The word “choice” in education places always amuses me because, in the most competitive areas of the country, the “choice” can be between: a brilliant school that every parent wants to send their children to (so the chances of getting in are slim); an OK one that is two bus rides away; and a seriously bad one. That is not choice, that’s good or bad fortune. A Department for Education spokesman said on National Offer Day that “last year over 95 per cent of parents got one of their top three choices”. But that’s the top three – not their first choice. What happens when No 3 or even No 2 on your list of “choices” is a school you really don’t want but you have to list anyway?
The reason, in part, for the rise in demand for school places is population boom (do you think that the Government might have seen that coming?) as well as a rise in immigration. The DfE says the Government has invested more than £5bn to create more than 445,000 new school places since 2010. But the focus has been on creating new free schools, even in boroughs where there is no demand, instead of targeting the most competitive areas, which should have been the priority.
This got to the point last year when it emerged that Michael Gove had diverted £400m from the basic need fund, which is supposed to guarantee places for pupils where there is the greatest demand, to help plug an £800m black hole in the free schools budget – something described as “lunacy” by his Liberal Democrat Coalition colleagues.
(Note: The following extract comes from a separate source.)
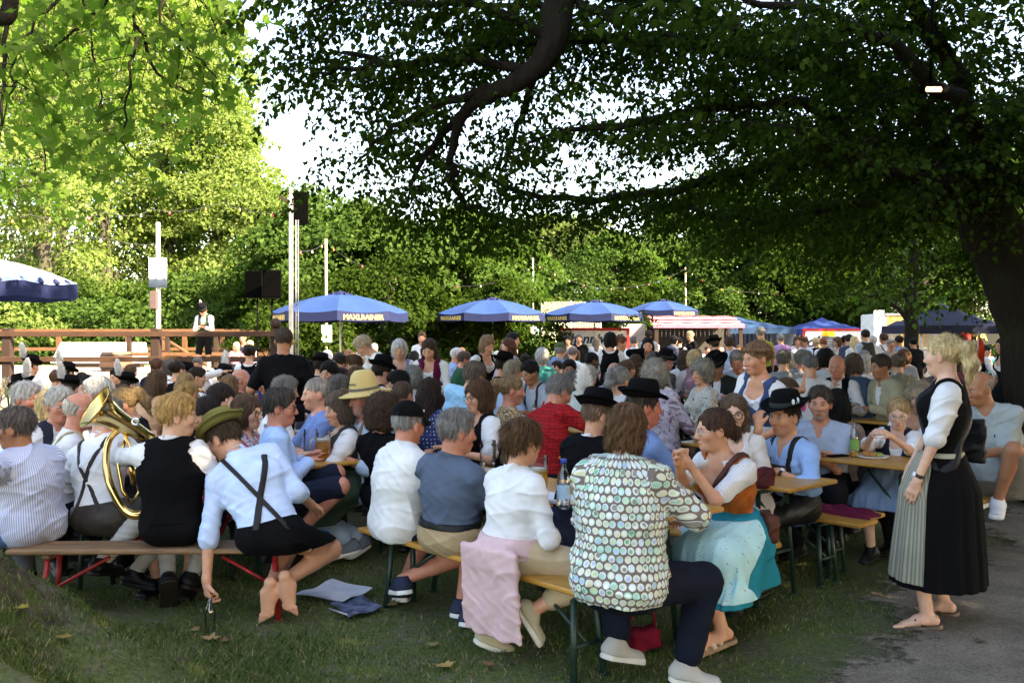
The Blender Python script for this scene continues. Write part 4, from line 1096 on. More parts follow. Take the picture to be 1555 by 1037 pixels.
class TB:
    """tree: collects wood tubes and leaf sprays"""
    def __init__(s,seed): s.r=np.random.default_rng(seed); s.w=MB(); s.P=[];s.A=[];s.N=[];s.S=[]; s.lo=None
    def limb(s,pts,r0,r1,n=8,jit=.04,sub=4):
        pts=[A3(p) for p in pts]; out=[]
        for i in range(len(pts)-1):
            p0=pts[max(i-1,0)];p1=pts[i];p2=pts[i+1];p3=pts[min(i+2,len(pts)-1)]
            for k in range(sub):
                t=k/sub; out.append(.5*((2*p1)+(-p0+p2)*t+(2*p0-5*p1+4*p2-p3)*t*t+(-p0+3*p1-3*p2+p3)*t**3))
        out.append(pts[-1]); out=np.array(out); out[1:-1]+=s.r.normal(0,jit,(len(out)-2,3))
        R=np.linspace(r0,r1,len(out)); s.w.tube(out,list(R),n); return out
    def spray(s,p,d,L,size,twig=.13,tl=.5,droop=.25,lsp=.06,wood=.010,up=None):
        """secondary branch with alternate twigs in a roughly level plane, leaves along each twig"""
        r=s.r; d=nrm(d); n=max(4,int(L/twig)); pts=[p]; q=A3(p); 
        for i in range(n):
            d=nrm(d+A3((r.normal(0,.07),r.normal(0,.07),-droop*twig*1.3+r.normal(0,.04)))); q=q+d*twig; pts.append(q)
        if wood>0: s.w.tube(pts[::2] if len(pts)>4 else pts,list(np.linspace(wood,wood*.3,len(pts[::2] if len(pts)>4 else pts))),4,False)
        for i in range(1,n+1):
            side=nrm(np.cross(d,A3((0,0,1)))+1e-5)*(1 if i%2 else -1); t=i/n; l=tl*(1.15-.75*t)*r.uniform(.6,1.2)
            td=nrm(side*.85+d*.6+A3((0,0,r.normal(-.12,.22)))); m=max(2,int(l/lsp))
            k=np.arange(1,m+1)*lsp
            B=pts[i][None]+td[None]*k[:,None]+np.array([0,0,-1.0])[None]*(k**2*.25)[:,None]+r.normal(0,.022,(m,3))
            sd=np.cross(td,A3((0,0,1))); sg=np.where(np.arange(m)%2==0,1,-1)[:,None]
            a=td[None]*.7+sd[None]*sg*.8+np.array([0,0,-.35])[None]+r.normal(0,.28,(m,3))
            nv=np.array([0,0,1.])[None]+r.normal(0,.42,(m,3))
            s.P.append(B);s.A.append(a);s.N.append(nv);s.S.append(size*r.uniform(.65,1.2,m))
    def clump(s,c,rad,n,size,flat=.5,out=None):
        r=s.r; v=r.normal(0,1,(n,3)); v/=np.linalg.norm(v,axis=1,keepdims=True); v*=(r.random(n)**.45)[:,None]; P=A3(c)+v*rad*np.array([1,1,flat])
        a=r.normal(0,1,(n,3)); a[:,2]-=.5; nv=r.normal(0,.42,(n,3))+np.array([0,0,.75])
        if out is not None:
            o=A3(out); nv+=o*.9; P[:,2]-=((P-A3(c))@A3((o[0],o[1],0)))*.45
        s.P.append(P);s.A.append(a);s.N.append(nv);s.S.append(size*r.uniform(.6,1.25,n))
    def finish(s,name,loc,leafmat,barkmat,label,group=None,shape=LEAF_OVAL,cat='tree',trunk=True):
        o=bpy.data.objects.new(name,None); COL.objects.link(o); o.location=loc; o['label']=label; o['category']=cat
        if group: o['group']=group
        L=np.array(loc,float)
        if s.w.v:
            me=s.w.mesh('trunk'); me.transform(Matrix.Translation((-L).tolist())); link('trunk',me,barkmat,o)
        P=np.concatenate(s.P)-L
        me=leafmesh('crown',P,np.concatenate(s.A),np.concatenate(s.N),np.concatenate(s.S),shape,s.r); link('crown',me,leafmat,o); s.n=len(P); print('leaves',label[:30],len(P)); return o
def bgtree(name,x,y,h,w,N,size,mat,label,seed,base=.12,group='trees behind the beer garden',shape=LEAF_QUAD,dep=None,z0=0):
    T=TB(seed); r=T.r; dep=dep or w
    top=A3((x+r.normal(0,.3),y,h*.85))
    T.limb([(x,y,z0),(x+r.normal(0,.15),y,h*.3),(x+r.normal(0,.3),y+r.normal(0,.3),h*.6),top],.05+.018*h,.04,7,.03,2)
    nc=int(max(16,h*w*1.02)); per=max(30,int(N/nc))
    for i in range(nc):
        t=r.random()**.8; z=h*(base+(1-base)*t); prof=math.sin(math.pi*min(1,(.18+.82*t)**.8*.98))**.6
        if base<.1: prof=max(prof,.85*(1-t)**.3)
        a=r.random()*6.283; rr=prof*(r.uniform(.35,1.05)) 
        c=A3((x+math.cos(a)*rr*w/2,y+math.sin(a)*rr*dep/2,z)); o=nrm(A3((math.cos(a),math.sin(a),.3)))
        T.clump(c,r.uniform(.6,1.25)*min(1.35,.28*w**.7+.25),per,size*r.uniform(.85,1.15),r.uniform(.22,.5),o)
        if i%3==0: 
            zb=max(z0+.3,z-.35*h*r.random()-.3); T.w.tube([(x,y,zb),((x+c[0])/2,(y+c[1])/2,(zb+z)/2+.1),c],[.05,.03,.012],5,False)
    return T.finish(name,(x,y,z0),mat,M_bark2,label,group,shape)
def forest():
    bright=[ # px, s, height, width, label
      (-60,50,17,8,'tall sunlit maple at the far edge behind the white parasol'),(60,44,19,8,'tallest bright green tree rising behind the stage rail'),(165,40,17,8,'bright yellow-green tree behind the stage backdrop panel'),
      (255,38,16,7.5,'sunlit tree rising behind the sign post on the stage'),(335,38,11,6.5,'bright tree behind the man standing on the stage'),(395,40,7.6,6,'lower sunlit tree behind the paired loudspeakers'),(300,27,22,10,'very tall pale tree far behind the stage'),(90,27,24,11,'very tall distant tree far behind the white parasol')]
    for i,(px,s,h,w,lb) in enumerate(bright):
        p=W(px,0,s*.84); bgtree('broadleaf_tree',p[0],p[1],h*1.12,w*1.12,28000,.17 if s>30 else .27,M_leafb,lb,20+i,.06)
    low=[(15,41,3.4,5,'bush'),(110,40,3.6,5,'b'),(200,41,3.2,4.5,'b'),(300,40,3.8,5,'b'),(370,41,3.6,4,'b')]
    nm=['leafy bush low behind the stage beside the white parasol','leafy bush behind the stage and its white panel','leafy bush between the sign post and the barrel','dense bush directly behind the man on stage','dense bush under the paired loudspeakers']
    for i,(px,s,h,w,_) in enumerate(low):
        p=W(px,0,s); bgtree('bush',p[0],p[1],h,w,9000,.15,M_leafm,nm[i],50+i,.0,'bushes behind the stage')
    mid=[(470,42,6.6,6,M_leafm,'mid green tree behind the loudspeaker mast'),(550,43,6.0,6,M_leafm,'round green tree behind the largest blue parasol'),(630,42,5.6,6,M_leafm,'green tree between the first two blue parasols'),
         (705,41,5.7,6,M_leafm,'green tree behind the second blue parasol'),(775,37,5.6,5,M_leafm,'green tree beside the thin pole and wire fence'),(830,26,8.2,9,M_leafp,'pale hazy tree behind the wire fence'),(890,27,7.8,8,M_leafp,'pale distant tree over the third blue parasol'),
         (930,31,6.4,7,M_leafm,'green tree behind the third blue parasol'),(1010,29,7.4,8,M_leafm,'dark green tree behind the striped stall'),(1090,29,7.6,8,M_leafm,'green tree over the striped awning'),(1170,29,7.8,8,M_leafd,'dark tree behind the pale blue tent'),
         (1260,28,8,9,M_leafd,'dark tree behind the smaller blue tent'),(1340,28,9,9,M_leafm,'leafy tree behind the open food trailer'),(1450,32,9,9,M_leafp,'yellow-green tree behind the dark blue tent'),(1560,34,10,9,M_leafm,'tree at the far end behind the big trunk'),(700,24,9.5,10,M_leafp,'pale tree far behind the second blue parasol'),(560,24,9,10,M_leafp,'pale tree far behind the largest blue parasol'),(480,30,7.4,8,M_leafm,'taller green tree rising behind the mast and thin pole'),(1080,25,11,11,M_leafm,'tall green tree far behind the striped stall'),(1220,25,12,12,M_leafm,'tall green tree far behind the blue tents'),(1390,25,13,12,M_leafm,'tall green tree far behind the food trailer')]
    for i,(px,s,h,w,m,lb) in enumerate(mid):
        p=W(px,0,s); bgtree('broadleaf_tree',p[0],p[1],h,w,20000,.17 if s>30 else .22,m,lb,80+i,.04)
    hedge=[(440,50),(520,48),(600,47),(680,46),(760,45),(955,32),(1040,31),(1120,30),(1230,30)]
    hn=['mast','largest parasol pole','first gap between the parasols','second parasol','thin pole','sign board','striped stall','pale blue tent','smaller blue tent']
    for i,(px,s) in enumerate(hedge):
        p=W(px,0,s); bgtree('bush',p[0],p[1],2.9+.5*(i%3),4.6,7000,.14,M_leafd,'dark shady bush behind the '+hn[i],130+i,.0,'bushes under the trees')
    # unseen trees added outside the frame to the right, to shade the garden
    k=0
    for x,y,h in ((6,-2.2,12),(3.2,-5.0,11),(8.5,-.5,15),(9.5,-6.5,13),(5.5,-7,12),(16,-3,15),(10.5,4,18),(8,6.8,15),(12,1,17),(14.5,7,19),(17,13,15),(18.5,17,13),(24,29,15),(27,22,16),(22,4,17),(25,12,18),(13,-6,13),(20,-5,16)):
        T=TB(300+k); r=T.r; T.limb([(x,y,0),(x,y,h*.4),(x+.3,y,h*.8)],.32,.06,8,.03,2)
        for i in range(46):
            t=r.random(); a=r.random()*6.283; rr=math.sin(math.pi*(.15+.8*t))**.6*r.uniform(.3,1)*3.8; T.clump((x+math.cos(a)*rr,y+math.sin(a)*rr,h*(.22+.78*t)),1.5,110,.36,.6)
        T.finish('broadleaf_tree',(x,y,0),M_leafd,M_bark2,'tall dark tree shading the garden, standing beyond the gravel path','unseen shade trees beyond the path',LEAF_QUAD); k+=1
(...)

The Government – at least on the Conservative side – believes the free schools programme has been a success. Yet if, after nearly five years, it has been such a success, why is there now such a crisis in school places? Free schools are a great adaptation of Tony Blair’s academies programme, but the mistake was to allow them to be decoupled from demand.
The second mistake was to axe Labour’s Building Schools for the Future programme, because the desperate shortage of places is, according to the Local Government Association, exacerbated by crumbling buildings and classrooms. If only we all had the luxury of choice that the Camerons have.